Wednesday, March 9, 2011

My Brain Only Has Two Settings

One of the main issues I have as an incredibly intelligent human being is that I tend to either think way too much about things or not think about them at all. For instance, I've been known to sit agonizing over whether or not to spend 30 bucks (that I actually had) on a video game. Bear in mind that, as a 21 year old college student whose campus is 30 minutes away from home, about 98% of all my bills are payed by my parents and the money I have can be spent on pretty much anything I want. But still, I try to weigh all the pros and cons out in my head, thinking about how much I really NEED this game, the fact that no one really NEEDS a video game, what else I could spend that money on, the worry that I'll find something later costing the same amount that I'd like to have more...

I'm gonna need about a hundred of these.

It goes on and on like that.

But ask me what I think about world hunger? Nothing. It doesn't really affect me at all, if it did there wouldn't be anything I could do about it, and I have virtually no power to affect that problem anyway. So I don't think about it, and the fact that other people think about it so much is really odd to me.
This is not to say that I don't care about other people, I just picked that issue cause it was the first one that came into my head. But see, I'm doing it again! As soon as I finished that last paragraph, I immediately started thinking about what people would think if they thought I didn't care about starving kids, and the insane chain reaction that could occur (as unlikely as it is that the Internet would revolt against me, that's what I pictured).

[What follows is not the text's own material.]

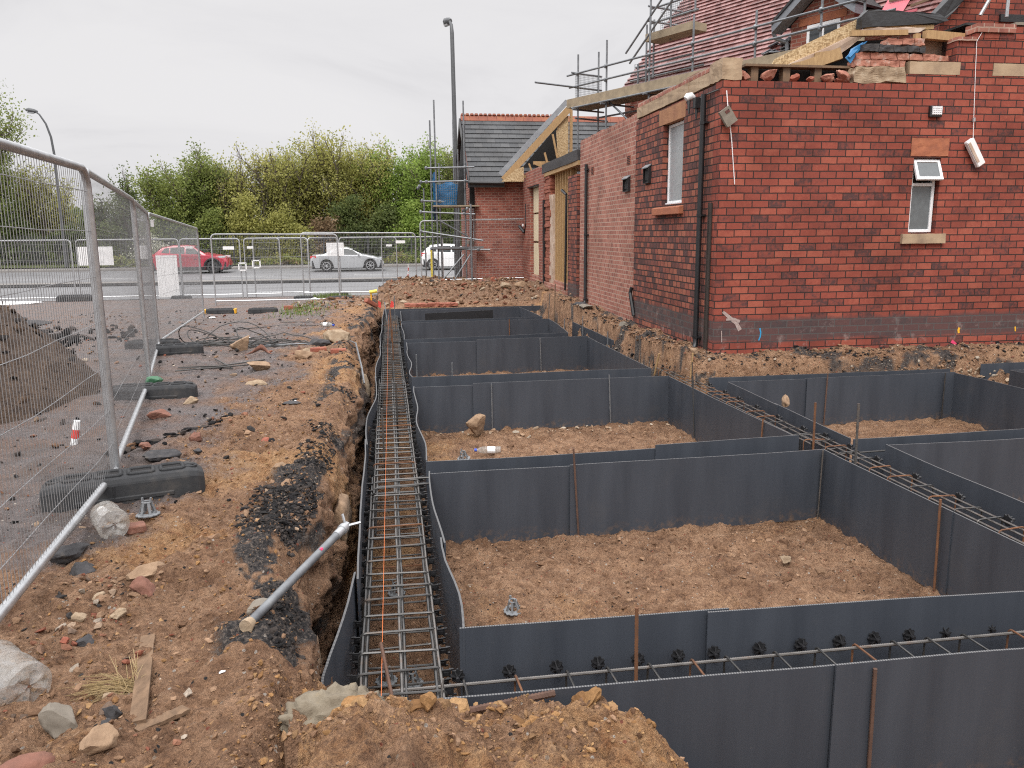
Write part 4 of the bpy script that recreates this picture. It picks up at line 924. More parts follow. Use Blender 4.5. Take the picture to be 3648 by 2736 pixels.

What's worse is I feel like the set of things that I think a lot about is the set of things that everyone else manages to not think about at all. I'm trying to puzzle out what I should do in a relationship, and all I see around me is people just making a decision and moving on, easy peasy. People are having deep, philosophical discussions in the cafeteria (I go to a liberal arts college, don't ask), and all I'm thinking is "Meaning of life seems like it would be subjective happiness. Done. I wonder if the ice cream machine is working?"

I think my brain rationalizes by only devoting thinking time to things that I can conceivably find real answers to. I mean, I could sit under a tree thinking for 20 years and never find a satisfactory answer to the meaning of human existence. But whether or not I want the new Pokemon game? THAT I know how to figure out. I just wish I didn't have to devote all my brainpower to issues like that sometimes.

Cause frankly, I'm pretty sure Pokemon doesn't deserve all my brain power. After all, I'm gonna need at least 2 hours to figure out what I want for breakfast.